“There shall come forth a shoot from the stump of Jesse, and a branch from his roots shall bear fruit.” (Isaiah 11:1)
A couple years ago, our neighbor cut down the tree that stood between her driveway and our yard. It was one of those liquid amber trees that produces the meatball shaped seeds. The stump was left between our two yards, and it started to produce shoots from the stump and from the roots. I had to kill the shoots, because they were growing in my yard.
That is the picture that Isaiah has in mind as he writes this prophecy. God’s line of kings will be cut down like that tree, because of disobedience to what God requires. Things will turn from bad to worse for God’s people and their kings: “the time will come when all signs of life in the Davidic monarchy will have disappeared, like a tree cut to the stump, but there remains a secret vitality” (Alec Motyer).
Isaiah writes just that in 6:13: “And though a tenth remain in it, it will be burned again, like a terebinth or an oak, whose stump remains when it is felled. The holy seed is its stump” (Isaiah 6:13). This will be a result of the sins of God’s people. Like Ahaz in chapter 7, God’s people will stop believing in God. But all hope will not be lost.

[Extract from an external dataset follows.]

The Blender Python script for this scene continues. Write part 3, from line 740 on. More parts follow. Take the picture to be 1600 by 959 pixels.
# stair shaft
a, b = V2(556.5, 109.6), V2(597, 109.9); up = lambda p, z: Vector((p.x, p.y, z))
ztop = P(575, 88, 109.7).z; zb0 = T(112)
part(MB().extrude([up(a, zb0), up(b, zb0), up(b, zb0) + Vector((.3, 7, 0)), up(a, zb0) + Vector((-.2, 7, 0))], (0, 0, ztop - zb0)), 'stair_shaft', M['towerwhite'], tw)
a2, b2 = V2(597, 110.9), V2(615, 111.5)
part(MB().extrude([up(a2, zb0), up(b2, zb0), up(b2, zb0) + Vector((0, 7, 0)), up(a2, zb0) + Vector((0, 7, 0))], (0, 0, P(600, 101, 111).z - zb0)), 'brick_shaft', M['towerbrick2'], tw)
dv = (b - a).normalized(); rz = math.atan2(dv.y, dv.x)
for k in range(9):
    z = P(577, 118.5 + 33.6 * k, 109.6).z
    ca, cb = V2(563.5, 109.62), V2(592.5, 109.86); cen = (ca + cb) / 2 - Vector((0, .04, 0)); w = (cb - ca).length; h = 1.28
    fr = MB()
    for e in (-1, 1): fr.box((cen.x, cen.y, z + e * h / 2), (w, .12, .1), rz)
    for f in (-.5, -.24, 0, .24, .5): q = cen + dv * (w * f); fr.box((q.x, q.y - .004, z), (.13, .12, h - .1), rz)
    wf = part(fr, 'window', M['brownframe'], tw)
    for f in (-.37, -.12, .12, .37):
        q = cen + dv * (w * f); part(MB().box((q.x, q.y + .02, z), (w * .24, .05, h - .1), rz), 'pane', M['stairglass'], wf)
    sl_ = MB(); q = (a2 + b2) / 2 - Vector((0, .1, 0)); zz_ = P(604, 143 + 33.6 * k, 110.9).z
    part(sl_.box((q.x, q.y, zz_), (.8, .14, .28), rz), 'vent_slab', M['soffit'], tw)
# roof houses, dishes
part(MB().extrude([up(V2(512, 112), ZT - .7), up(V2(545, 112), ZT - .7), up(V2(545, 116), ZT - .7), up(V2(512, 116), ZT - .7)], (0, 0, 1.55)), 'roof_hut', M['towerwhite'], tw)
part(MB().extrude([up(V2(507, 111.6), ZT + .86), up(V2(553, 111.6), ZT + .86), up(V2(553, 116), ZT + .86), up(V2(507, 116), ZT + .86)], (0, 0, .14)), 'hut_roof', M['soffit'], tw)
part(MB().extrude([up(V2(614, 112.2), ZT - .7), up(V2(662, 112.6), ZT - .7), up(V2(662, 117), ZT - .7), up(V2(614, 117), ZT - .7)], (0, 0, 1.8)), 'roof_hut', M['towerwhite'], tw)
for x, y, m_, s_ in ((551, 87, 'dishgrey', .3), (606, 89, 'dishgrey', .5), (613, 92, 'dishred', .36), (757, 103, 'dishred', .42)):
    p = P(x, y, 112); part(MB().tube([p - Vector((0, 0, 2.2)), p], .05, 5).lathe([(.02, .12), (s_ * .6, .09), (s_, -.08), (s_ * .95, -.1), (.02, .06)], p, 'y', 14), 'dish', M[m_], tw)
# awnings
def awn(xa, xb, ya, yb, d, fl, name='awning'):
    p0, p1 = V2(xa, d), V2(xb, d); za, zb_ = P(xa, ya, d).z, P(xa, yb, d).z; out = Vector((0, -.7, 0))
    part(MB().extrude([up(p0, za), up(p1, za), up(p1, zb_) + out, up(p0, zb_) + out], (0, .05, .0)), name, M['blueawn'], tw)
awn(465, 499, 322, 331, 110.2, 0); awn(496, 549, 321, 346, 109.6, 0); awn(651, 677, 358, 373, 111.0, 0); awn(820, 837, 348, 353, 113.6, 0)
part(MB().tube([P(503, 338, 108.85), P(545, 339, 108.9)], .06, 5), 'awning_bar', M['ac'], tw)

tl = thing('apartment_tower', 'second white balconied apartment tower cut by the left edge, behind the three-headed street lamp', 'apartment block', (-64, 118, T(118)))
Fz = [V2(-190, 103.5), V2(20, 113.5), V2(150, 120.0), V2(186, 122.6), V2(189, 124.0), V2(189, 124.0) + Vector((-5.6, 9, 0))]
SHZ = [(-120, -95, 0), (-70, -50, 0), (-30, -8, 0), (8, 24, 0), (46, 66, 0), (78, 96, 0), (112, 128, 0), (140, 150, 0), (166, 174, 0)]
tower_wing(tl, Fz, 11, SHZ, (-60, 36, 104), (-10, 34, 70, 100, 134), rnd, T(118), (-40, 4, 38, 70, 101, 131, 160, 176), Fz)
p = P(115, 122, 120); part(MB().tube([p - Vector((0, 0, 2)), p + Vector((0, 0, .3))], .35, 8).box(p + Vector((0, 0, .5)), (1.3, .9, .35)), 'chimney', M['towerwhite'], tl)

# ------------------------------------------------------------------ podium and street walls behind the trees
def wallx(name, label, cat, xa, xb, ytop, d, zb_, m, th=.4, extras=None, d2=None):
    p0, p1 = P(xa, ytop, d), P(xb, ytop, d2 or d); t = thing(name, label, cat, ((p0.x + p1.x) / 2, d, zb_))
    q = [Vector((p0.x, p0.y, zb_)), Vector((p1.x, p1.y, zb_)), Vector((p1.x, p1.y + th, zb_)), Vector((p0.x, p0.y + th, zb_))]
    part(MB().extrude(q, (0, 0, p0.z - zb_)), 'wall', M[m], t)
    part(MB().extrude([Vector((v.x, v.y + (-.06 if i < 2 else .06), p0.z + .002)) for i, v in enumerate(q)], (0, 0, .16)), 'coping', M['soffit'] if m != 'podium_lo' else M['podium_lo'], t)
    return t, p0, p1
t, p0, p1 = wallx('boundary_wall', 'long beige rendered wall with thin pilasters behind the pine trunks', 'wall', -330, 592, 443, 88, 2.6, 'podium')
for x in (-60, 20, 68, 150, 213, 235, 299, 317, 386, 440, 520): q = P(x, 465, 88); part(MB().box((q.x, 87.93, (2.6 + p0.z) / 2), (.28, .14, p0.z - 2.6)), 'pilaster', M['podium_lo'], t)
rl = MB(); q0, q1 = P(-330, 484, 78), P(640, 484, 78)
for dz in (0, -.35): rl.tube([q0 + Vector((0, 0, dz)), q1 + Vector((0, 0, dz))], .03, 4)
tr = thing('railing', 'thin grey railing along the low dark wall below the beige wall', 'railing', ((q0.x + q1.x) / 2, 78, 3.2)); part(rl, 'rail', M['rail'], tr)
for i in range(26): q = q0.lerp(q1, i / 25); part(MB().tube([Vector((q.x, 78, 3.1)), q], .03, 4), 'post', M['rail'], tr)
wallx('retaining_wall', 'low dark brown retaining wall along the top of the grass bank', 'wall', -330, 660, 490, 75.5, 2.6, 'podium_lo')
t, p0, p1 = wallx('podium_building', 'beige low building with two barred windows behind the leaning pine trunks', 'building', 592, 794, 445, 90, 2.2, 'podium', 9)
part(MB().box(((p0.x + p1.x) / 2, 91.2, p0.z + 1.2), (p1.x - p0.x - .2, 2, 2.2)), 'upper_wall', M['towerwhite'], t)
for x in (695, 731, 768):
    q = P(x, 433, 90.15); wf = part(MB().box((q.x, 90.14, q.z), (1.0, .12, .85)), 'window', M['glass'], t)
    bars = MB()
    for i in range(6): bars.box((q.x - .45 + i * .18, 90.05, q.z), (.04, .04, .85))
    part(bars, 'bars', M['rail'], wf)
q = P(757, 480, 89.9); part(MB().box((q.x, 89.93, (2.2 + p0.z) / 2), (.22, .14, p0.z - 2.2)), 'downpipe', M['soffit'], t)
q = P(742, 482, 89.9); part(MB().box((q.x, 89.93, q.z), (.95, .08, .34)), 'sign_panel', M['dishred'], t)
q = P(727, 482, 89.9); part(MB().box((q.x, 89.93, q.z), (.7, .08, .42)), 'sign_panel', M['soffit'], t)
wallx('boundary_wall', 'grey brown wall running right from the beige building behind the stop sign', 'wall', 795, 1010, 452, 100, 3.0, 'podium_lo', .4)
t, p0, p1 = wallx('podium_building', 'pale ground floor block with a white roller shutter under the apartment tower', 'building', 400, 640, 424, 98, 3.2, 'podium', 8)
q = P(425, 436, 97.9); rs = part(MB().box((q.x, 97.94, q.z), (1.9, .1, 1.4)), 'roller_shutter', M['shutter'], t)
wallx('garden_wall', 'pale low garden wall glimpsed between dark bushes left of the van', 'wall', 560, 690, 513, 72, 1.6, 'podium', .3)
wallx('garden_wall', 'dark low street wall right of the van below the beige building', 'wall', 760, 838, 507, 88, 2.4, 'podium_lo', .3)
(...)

Someone will come from this stump. What is amazing is that it will not be a king like David, it will be another David. When a shoot comes from the stump of Jesse, from the family of Jesse, it must be another, better David. “Afterward the children of Israel shall return and seek the Lord their God, and David their king, and they shall come in fear to the Lord and to his goodness in the latter days” (Hosea 3:5).
David was a great king, but a greater David, Jesus, was prophesied to come later. God would cut down his tree, on purpose, for their sin. But in the chopping down of the tree, he had a plan to raise up another from the stump who would succeed where his people failed. The fruit that comes is you and I, when we trust in Jesus as King and Savior.